If you’re going through hell, keep going – Winston Churchill

Eventually, the exploring phase with some optimism will arrive. This is the right timing to introduce training while still letting your team the time to adapt. Always remember that you are ahead of the game of feelings.

Sometimes it takes a few seconds to get through the curve and sometimes, it requires months or even years. Your people get to the stage of acceptance. Your team starts to produce as one unit. They embrace the change and value them – there’s new commitment in the organisation.

How to Minimize Future Shocks

We all have a comfort zone. The larger the comfort zone, the quicker we adapt to change. This is also valid for organisations. You have to focus on increasing the comfort zone in your organisation. You have to provide a secure framework which gives people the possibility to go outside their comfort zone.

Before you undertake an organisational change, you have to create a structure that gives your people the confidence that something supports the change. You have to create a structure where people feel secured. It will also make your team apply their competencies in constructive manner.

I can’t change the direction of the wind, but I can adjust my sails to always reach my destination – Jimmy Dean

I’ve managed through a lot of changes. Early in my career, I learned that a clear structure is a map people can use to adapt through change. It gives confidence that the unknown is taken care of. It provides security, which again increases the comfort zone.

Strengthen your Organisational Change Muscle through Culture

The culture of an organisation represents the glue that holds the organisation together. In order to successfully move your employees through the curve of change you should make sure your have a clear identity and culture. A sense of belonging and loyalty is an essential part of the glue that makes the organisation successfully transfer through a period of change.

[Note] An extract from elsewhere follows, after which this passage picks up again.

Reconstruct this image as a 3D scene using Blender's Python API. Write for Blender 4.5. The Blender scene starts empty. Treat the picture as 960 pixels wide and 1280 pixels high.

A lot of times when you go through a very traumatic situation and it’s emotionally difficult to deal with you come back spiritually stronger. It changes you in a way – Elvis Stojko

Our change muscle is strengthened each time we go through change. It’s build throughout a lifetime. The muscle is stronger when there is a culture and a secure framework that hold people through changes.

When your employees are more confident with adapting to changes, they will also for sure be happier at work. Initiatives and suggestions starts coming from below. This is certainly the most rewarding phase for a leader!

Good luck with getting through your curve of change!